If I Had the Moolah...

I just finished taking a GREAT class called "Managing Sport & Entertainment" this spring.   Great guest speakers, topics, and cases that ran the gammut including Manchester United, Cirque du Soleil, Radiohead, NYC nightclubs, Broadway theater, YouTube, the book publishing industry, and much more.


If I had a couple hundred million dollars lying around, I'd invest in a sports franchise (though be a bit more price conscious than the likes of Magic Johnson recently).   Or an entertainment business (there is convergence). Sports franchises are full of passionate people who tend to make passionate decisions.  Take for example European football (whose revenues top those of the NFL, MLB, and NHL combined).  Even in the economic recession, there is no "revenue problem" for European football.  Fans will pinch pennies elsewhere before giving up on football.  Stadiums are sold out.  Lucrative media deals are struck year after year (plus you have new players like Al Jazeera who are just throwing money at it and driving up prices).  Teams have increasingly learned to monetize the brand with licensing deals.  And while all this money is coming in, there has been a wave of European football clubs going bankrupt (some are publicly listed) and others continuing to struggle financially year after year.   The virtuous cycle should be that money comes in, it's invested wisely on and off the pitch, more tickets sold, etc.  However, it's warped in the opposite direction for some clubs.  My hypothesis is that some of these football clubs (and other sports teams, in general) have passionate people making irrational decisions (record contracts given to players, bigger stadiums, etc.).   I feel there's a positive correlation between the sophistication of the team off the field and the sustainability of teams.    Seems ripe for some turnaround investors (and cash flows are more stable than you'd think).
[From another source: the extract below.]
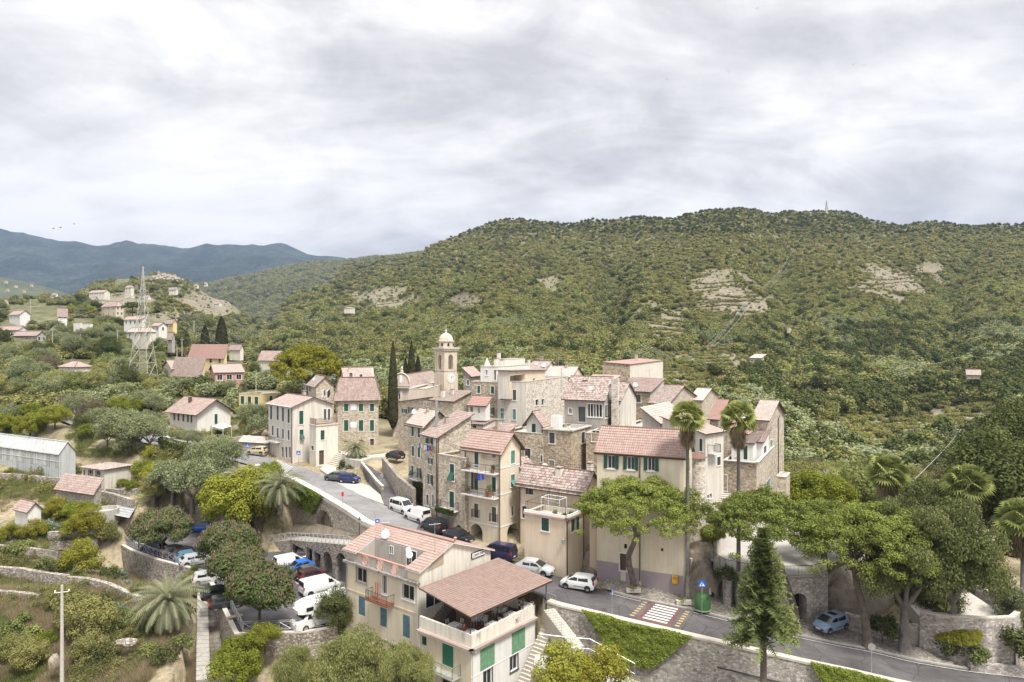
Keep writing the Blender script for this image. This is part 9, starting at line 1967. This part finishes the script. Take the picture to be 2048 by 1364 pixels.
# --- the big hillside: nearest trees as things, the rest as scatter
def scatter(name,proto,P,S,seed=0,group=None):
 me = bpy.data.meshes.new(name); n = len(P); me.vertices.add(n); me.vertices.foreach_set('co',np.ascontiguousarray(P,dtype=np.float32).ravel())
 g = np.random.default_rng(seed);
 for nm,a in (('sc',S),('rz',g.random(n)*6.283)): at = me.attributes.new(nm,'FLOAT','POINT'); at.data.foreach_set('value',np.ascontiguousarray(a,dtype=np.float32))
 me.update(); o = link(name,me); tag(o,kind='stuff'); ng = bpy.data.node_groups.new(name,'GeometryNodeTree')
 ng.interface.new_socket(name='Geometry',in_out='INPUT',socket_type='NodeSocketGeometry'); ng.interface.new_socket(name='Geometry',in_out='OUTPUT',socket_type='NodeSocketGeometry')
 N = ng.nodes; L = ng.links; gi = N.new('NodeGroupInput'); go = N.new('NodeGroupOutput'); io = N.new('GeometryNodeInstanceOnPoints'); oi = N.new('GeometryNodeObjectInfo'); oi.inputs['Object'].default_value = proto; oi.inputs['As Instance'].default_value = True; oi.transform_space = 'ORIGINAL'
 a = N.new('GeometryNodeInputNamedAttribute'); a.data_type = 'FLOAT'; a.inputs['Name'].default_value = 'sc'; b = N.new('GeometryNodeInputNamedAttribute'); b.data_type = 'FLOAT'; b.inputs['Name'].default_value = 'rz'
 cx_ = N.new('ShaderNodeCombineXYZ'); L.new(b.outputs[0],cx_.inputs[2]); L.new(gi.outputs[0],io.inputs['Points']); L.new(oi.outputs['Geometry'],io.inputs['Instance']); L.new(a.outputs[0],io.inputs['Scale']); L.new(cx_.outputs[0],io.inputs['Rotation']); L.new(io.outputs[0],go.inputs[0])
 md = o.modifiers.new('scatter','NODES'); md.node_group = ng; return o
def lowcrown(kind,fo,rx,rz,n,size,seed,nc=14,label='',up=.2):
 C,Rr = clumps(nc,rx*.75,rx*.75,rz*.7,rz*.75,rx*.42,seed,lower=-.3); me = leafmesh('crown',leafset(C,Rr,n,size,seed=seed,flat=.75,up=up),FO[fo]); return me
far_kinds = [('oak','wood',2.6,2.2,260,.75),('broom','broom',2.4,1.8,240,.7),('lush','lush',2.6,2.4,260,.75),('olive','olive',2.5,2.0,240,.7),('brown','brown',2.2,1.8,200,.6),('dark','dark',2.4,3.2,260,.7)]
# pixel-uniform seeds dropped on the terrain
N0 = 125000; U = g.uniform(-260,2320,N0); Vv = 415+(1000-415)*g.random(N0)**1.45
YL = np.exp(np.linspace(math.log(128),math.log(1900),260)); XT = (np.linspace(-260,2320,500)[:,None]-1024)/F*YL[None,:]; ZT = zt(XT,np.repeat(YL[None,:],500,0)); VT = 682+F*(CZ-ZT)/YL[None,:]
VM = np.minimum.accumulate(VT,1)
ui = np.clip(((U+260)/2580*499).astype(int),0,499); PX,PY = [],[]; KE = []
for i in range(N0):
 row = VM[ui[i]]; j = int(np.searchsorted(-row,-Vv[i]))
 if j <= 0 or j >= 259: continue
 if VT[ui[i],j] > row[j-1]+.01: continue
 f = (row[j-1]-Vv[i])/max(1e-6,row[j-1]-row[j]); Y = YL[j-1]+(YL[j]-YL[j-1])*f; PX.append((U[i]-1024)/F*Y); PY.append(Y); KE.append(i)
PX,PY = np.array(PX),np.array(PY); uK = U[KE]; vK = Vv[KE]; PZ = zt(PX,PY)
keep = ~((uK < 570) & (PY < 172)) & ~((uK > 560) & (uK < 1560) & (PY < 168)) & (PY > 135)
for a,b,c,d in HOUSE_PX: keep &= ~((uK > a-4) & (uK < b+4) & (vK > c) & (vK < d+11))
for o in bpy.data.objects:
 if o.name.startswith(('slope_house','ridge_house')): x_,y_,z_ = o.location; a_ = 1024+F*x_/y_; b_ = 682+F*(CZ-z_)/y_; keep &= ~((abs(uK-a_+3) < 13) & (vK > b_-9) & (vK < b_+7))
for a,b,r_,e_ in ((1520,726,22,16),(1953,750,24,16),(1578,660,8,10),(1902,886,12,14),(699,617,18,9),(327,556,45,9),(262,580,16,14),(198,588,26,10),(347,582,14,7)): keep &= ~((abs(uK-a) < r_) & (vK > b-3) & (vK < b+5))
dr = dryness(PX,PY,PZ); keep &= (g.random(len(PX)) > dr*.86)
PX,PY,PZ,uK,vK,dr = PX[keep],PY[keep],PZ[keep],uK[keep],vK[keep],dr[keep]
px = np.interp(vK,[415,470,560,650,720,800,900,1000],[2.9,3.3,4.9,8.2,13.5,17.5,22,26])*np.where(uK < 560,.9,1.0)
rad = px/F*PY*g.uniform(.55,1.15,len(PX))*1.05; rad *= np.where(dr > .3,.45,1)
U3 = 1024+F*PX/PY; rv_ = sum(np.exp(-((U3-(c_+k_*(PY-500)/10+18*np.sin(PY/55)))/w_)**2) for c_,k_,w_ in ((1215,1.4,34),(1575,-.6,40),(880,2.2,40),(1890,1.5,45),(1060,2.0,30)))*np.exp(-((PY-520)/200)**2)
m1 = fbm(PX/70,PY/70,61); m2_ = fbm(PX/45,PY/45,77); rr_ = g.random(len(PX)); hi = np.clip((620-vK)/120,0,1)
kind = np.zeros(len(PX),int)   # 0 oak 1 broom 2 lush 3 olive 4 brown 5 dark
sc_b = .34+.42*hi+m1*1.2; sc_l = .16+m2_*1.3-.1*hi
kind = np.where(rr_ < sc_b,1,np.where(rr_ < sc_b+np.clip(sc_l,.03,.6),2,0))
kind = np.where((U3 > 1480) & (vK > 640) & (vK < 840) & (m2_ < .05) & (g.random(len(PX)) < .75),np.where(g.random(len(PX)) < .7,0,5),kind)
ol = (vK > 640) & (m1+m2_*.6 > .03); kind = np.where(ol & (g.random(len(PX)) < .75),3,kind)
kind = np.where((g.random(len(PX)) < .05+.1*(m2_ < -.18)),4,kind); kind = np.where((vK < 470) & (g.random(len(PX)) < .3),5,kind); kind = np.where((g.random(len(PX)) < .05),5,kind)
kind = np.where((g.random(len(PX)) < rv_*.8),np.where(g.random(len(PX)) < .6,0,2),kind); rad = rad*(1+.35*rv_*(dr < .3))
indiv = np.zeros(len(PX),bool); cand = np.argsort(PY); perk = {}
for i in cand:
 k_ = kind[i]
 if uK[i] < 1000-0 and PY[i] > 260: continue
 if perk.get(k_,0) < 62 and 560 < uK[i] < 2060: indiv[i] = True; perk[k_] = perk.get(k_,0)+1
 if indiv.sum() >= 230: break
KN = ['oak','broom','lush','olive','brown','dark']; baseR = {'oak': 3.4,'broom': 2.3,'lush': 3.4,'olive': 3.0,'brown': 2.8,'dark': 3.4}
for i in np.where(indiv)[0]:
 k_ = KN[kind[i]]; side = 'on the valley slope right of the village' if uK[i] > 1500 else 'on the slope just behind the village roofs'
 tree(k_,PLACE[k_]+' '+side,Vector((PX[i],PY[i],PZ[i]-.3)),float(np.clip(rad[i]*1.25/baseR[k_],.45,1.6)),group='%ss %s' % (PLACE[k_],side))
NM = {'oak': 'hillside_woodland','broom': 'hillside_scrub','lush': 'hillside_thicket','olive': 'olive_groves','brown': 'dry_scrub','dark': 'ridge_pines'}
for ki,(nm,fo,rx,rz_,n_,sz_) in enumerate(far_kinds):
 sel = (kind == ki) & ~indiv
 if not sel.any(): continue
 # the repeated clump is itself one of the trees standing on the slope
 me = lowcrown(nm,fo,rx,rz_,n_*(2 if ki != 4 else 1),sz_*.72,200+ki)
 j = np.where(sel)[0][0]; T = thing({'oak': 'oak_tree','broom': 'broom_bush','lush': 'leafy_tree','olive': 'olive_tree','brown': 'bare_tree','dark': 'pine_tree'}[nm],PLACE[nm]+' far up the big hillside','bush' if nm == 'broom' else 'tree',(PX[j],PY[j],PZ[j]),0,'%ss far up the big hillside' % PLACE[nm])
 T.scale = (rad[j]/rx,)*3; cr = link('crown',me,T); mb = MB(); mb.tube([(0,0,-1),(0,0,1)],.15,5); link('trunk',mb.mesh('trunk',BARK),T)
 idx_ = np.where(sel)[0][1:]; scatter(NM[nm],cr,np.stack([PX,PY,PZ],1)[idx_]-[0,0,.2],rad[idx_]/rx,ki)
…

Another story that stuck with me was that of Guy Lilberte, the founder of Cirque du Soleil.  Around each big top touring show Cirque has, there is a white picket fence.  Guy calls this his world when customers walk through this fence.  If you've ever been to a Cirque show, you know that it's an emotional roller coaster where you leave on a high.  Guy's purpose for starting Cirque was so that when people entered his world, they would forget the troubles and torments of their life and let him entertain and educate them on what is possible.  And then maybe, when they walk out of the picket fence, they will take a piece of his world with them.  The best entertainment businesses are driven by something other than profit.  I personally respect them for that and think that applies to most businesses in general.


Thursday, March 8, 2012

Leaving on a Jet Plane

Yesterday, I attended a lunch & learn hosted by our London Business School Marketing Club (they do GREAT events).   The guest speaker was Rob Britton, a professor turned airline executive.  He spent over 20 years at American Airlines and left as Advisor to the Chairman.   In the 1970s, Rob helped launched AAdvantage, the first airline loyalty programme, and his seminar focused on the value of these frequent flyer programmes (the only marketing tactic that has really worked for airlines).

A few random factoids and musings I wrote down in my Moleskine about this challenging yet very interesting industry:
-There's significant spoilage by the very nature of the service.  Weak demand, stiff competition, overcapacity, etc. leads to empty seats.  A surprising 20% (!) of seats flew empty on flights last year in the United States.

-The airlines business has relatively low barriers to entry (not good from a firm standpoint).   And, on top of that there are high exit barriers.  New airlines seem to sprout up every year but think about how they don't go away as often.  Once an airline goes belly up, the assets (planes) are worth more cobbled together as a going concern than grounded separate planes.  And I don't imagine the secondary market for used (and many times old) aircraft is so great when the industry already has an overcapacity problem.

-The innovation in the industry has to come from customer experience (legroom, wifi, food, online distribution, etc.) and not the actual product or service (fast, long travel).  For over 30 years, most airplanes fly between 500-600 mph, which is slower than the speed of sound.  I don't quite understand all the physics behind it (need a Khan Academy talk!), but once a commercial jet breaks the speed of sound barrier, it becomes prohibitively expensive because of the amount of energy required.  More interesting info here: http://www.physicsforums.com/archive/index.php/t-173394.html

-Travelers prefer frequency to differentiation.  Boutique aspirants have tried to carve a niche in this space but fail every time.  Imagine a Goldman Sachs employee chooses to fly one of these high end airlines from NYC to London.   If and when a meeting runs over or there is bad weather, one of the legacy carriers could book him or her on the next flight out that day.  With a boutique airline, she or he may have to wait a day.  This resonated with me.  When I travel for work and return home, I want to get there NOW and will pay anything to make it happen.

-If you added up global airline profits throughout time, the sum is a loss.  That's not too surprising and could be used to call for shutdowns or thwarting of future investments.   However, I think airlines are similar to banks, they lubricate the rest of the global economy.  And thus, I foresee subsidization and loss minimizing policies for at least my lifetime.

Rob is a very entertaining and energetic speaker!   He is quite generous with his time too and does a circuit of top business schools each year.  Am going to solicit his help with an idea I came up with to see if British Airways or Lufthansa would be willing to give LBS Class Gift 2012 student donors the perk of airline status for a year.  I see it as a win-win-win marketing tactic for the airline, the school, and students.  Fingers crossed!